Rat gone. bulldozed over the space and have laid new turf.

Solo bunny is well and happy in a new palace (a cool indestructible chicken coop) inside the perimeter fence that surrounds the pond, so he is on grass with a sea view and duck neighbours. Very content, but has not had the company of another for a month, so a trifle bored.

A real live forrin rabbit made the mistake of strolling out on our lawn yesterday. The cat came from one direction and while bunny was staring that down, and cat was sidling forwards as they do, doggums let loose the paws of war and galloped down the runway and snatched it and then did that thing the orcas do with seals.

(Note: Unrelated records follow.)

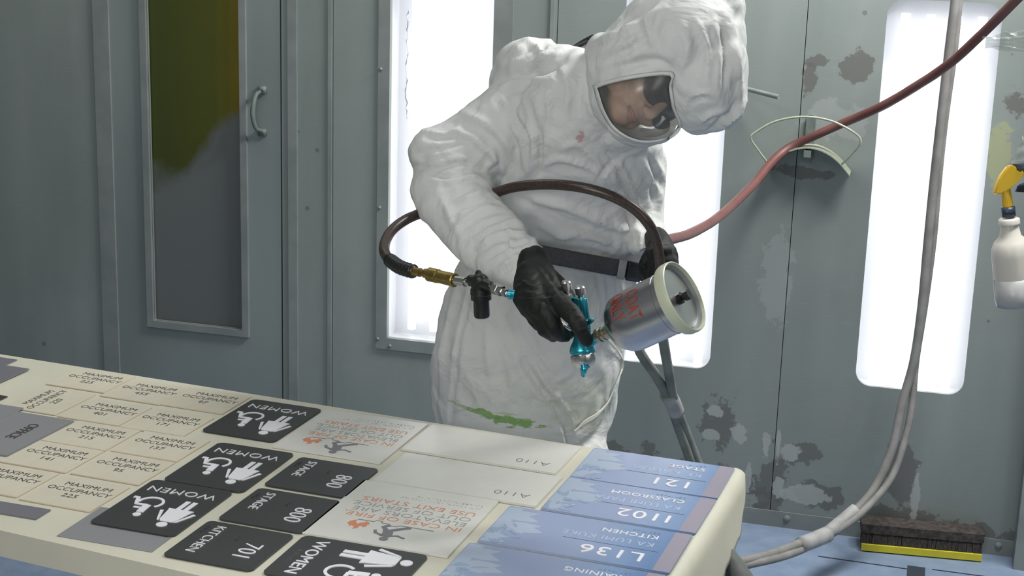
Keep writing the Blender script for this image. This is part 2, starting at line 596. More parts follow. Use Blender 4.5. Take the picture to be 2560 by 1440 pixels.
def door_glass_mat():
    """frosted pane, olive view through the top, reflection below painted grey with ragged edges"""
    m = M_('olive_pane_painted_reflection', (.1, .1, .02), .35, 0, .5)
    b = m.node_tree.nodes['Principled BSDF']
    co = coords(m)
    sep = N(m, 'ShaderNodeSeparateXYZ'); LK(m, co, sep.inputs[0])
    nz = N(m, 'ShaderNodeTexNoise', i_Scale=9.0, i_Detail=4.0); LK(m, co, nz.inputs['Vector'])
    zc = P(500, 455, WALL_Y).z
    h = math_(m, 'ADD', math_(m, 'SUBTRACT', sep.outputs[2], zc), math_(m, 'MULTIPLY', math_(m, 'SUBTRACT', nz.outputs[0], .5), .22))
    fade = math_(m, 'ADD', math_(m, 'MULTIPLY', h, 9.0), .5, True)
    xr = P(600, 300, WALL_Y).x
    # right lower part stays grey
    e = math_(m, 'ADD', math_(m, 'SUBTRACT', xr, sep.outputs[0]), math_(m, 'MULTIPLY', math_(m, 'SUBTRACT', sep.outputs[2], P(600, 215, WALL_Y).z), .9))
    e = math_(m, 'ADD', math_(m, 'MULTIPLY', e, 22), math_(m, 'MULTIPLY', nz.outputs[0], 2.0))
    e = math_(m, 'ADD', e, .6, True)
    f = math_(m, 'MULTIPLY', fade, e)
    mr = N(m, 'ShaderNodeMapRange'); mr.inputs[1].default_value = P(400, 0, WALL_Y).x; mr.inputs[2].default_value = xr; LK(m, sep.outputs[0], mr.inputs[0])
    ol = ramp(m, mr.outputs[0], [(0, (.052, .063, .012)), (.65, (.075, .082, .012)), (.85, (.14, .12, .01)), (1, (.22, .15, .006))])
    ol = mixc(m, math_(m, 'MULTIPLY', nz.outputs[0], .3), ol, (.035, .05, .006))
    c = mixc(m, f, (.125, .138, .138), ol)  # grey is the painted-in reflection, olive the view behind the glass
    LK(m, c, b.inputs['Base Color'])
    return m


M_DGLASS = door_glass_mat()

# ------------------------------------------------------------------ the room
XL, XR, ZC = -5.0, 2.6, 3.3


def wx(px, py):
    return P(px, py, WALL_Y).x


def wz(px, py):
    return P(px, py, WALL_Y).z


WIN = []   # x0, x1, z0, z1, corner radius
WIN.append((wx(969, 830), wx(1235, 100), wz(1020, 849), wz(1020, 849) + 1.16, .006))
WIN.append((wx(1776, 890) - (wx(2459, 490) - wx(2177, 500)), wx(1776, 890), wz(1720, 919), wz(1720, 919) + 1.16, .045))
WIN.append((wx(2177, 500), wx(2459, 490), wz(2290, 978), wz(2350, 2), .045))
seams = [XL, -3.9, wx(276, 300), wx(706, 700), wx(832, 400), wx(1394, 60), wx(1984, 500), 1.0, 1.8, XR]
DOOR = (wx(276, 300), wx(706, 700))


def wall_sheet(bm, x0, x1, z0, z1, holes, y, th):
    outer = [Vector((x0, 0, z0)), Vector((x1, 0, z0)), Vector((x1, 0, z1)), Vector((x0, 0, z1))]
    loops = [[(v.x, v.z) for v in outer]]
    for (a, b_, c, d, r) in holes:
        loops.append(rrect(a, c, b_, d, r, 8)[::-1])
    flat = [p for l in loops for p in l]
    tris = geometry.tessellate_polygon([[Vector((x, z, 0)) for x, z in l] for l in loops])
    va = [bm.verts.new((x, y, z)) for x, z in flat]
    vb = [bm.verts.new((x, y + th, z)) for x, z in flat]
    for t in tris:
        try:
            bm.faces.new([va[i] for i in t]); bm.faces.new([vb[i] for i in t][::-1])
        except ValueError:
            pass
    k = 0
    for l in loops:
        n = len(l)
        for i in range(n):
            j = (i + 1) % n
            bm.faces.new((va[k + i], va[k + j], vb[k + j], vb[k + i]))
        k += n


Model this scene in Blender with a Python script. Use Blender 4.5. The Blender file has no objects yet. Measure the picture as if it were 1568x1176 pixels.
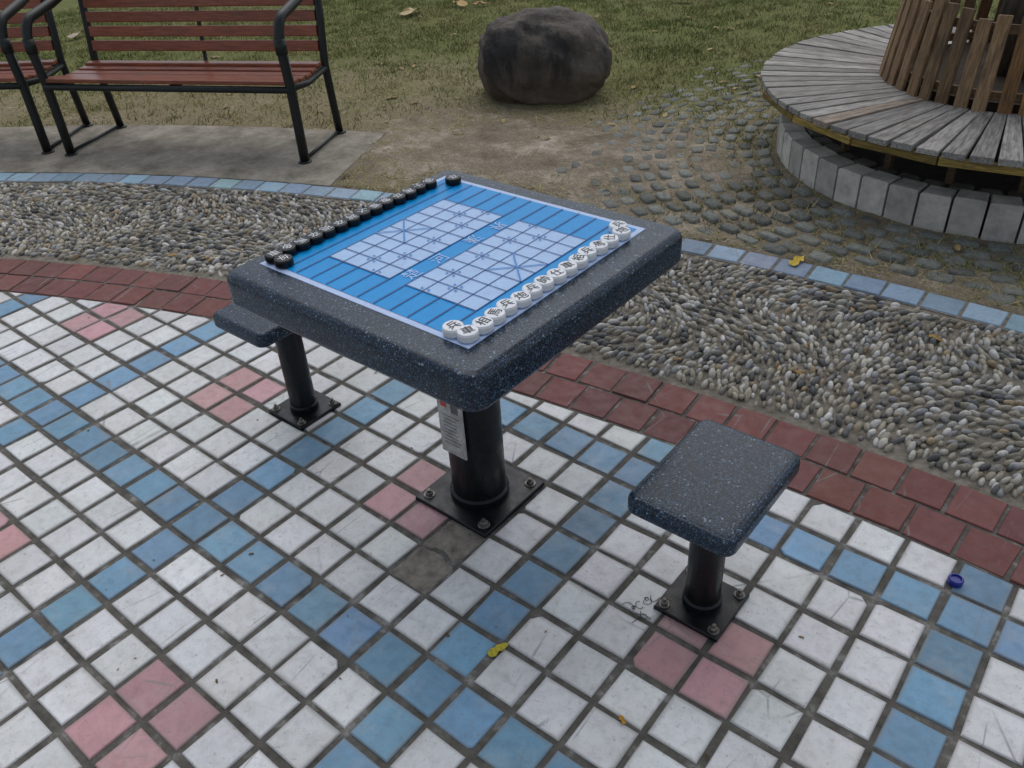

There was lots of tossing it up in the air, letting it go, then when it thought it had made it, charging by and snatching it up again. Then she ate it.

For a moment I was worried the loner boner had got out but he's fine. Now doggums has the taste of wabbit on her tongue and the fence looks like a sound decision.

It is for chickens. It has two brood boxes at the back and a slider to close it and make it fox proof at night. But the rab is fine with it. He is, as Wang says, pointless.  He is so relaxed about his new arrangements, though, that he lies on the ground floor splayed out enjoying the sun.  This is not a stressed rabbit.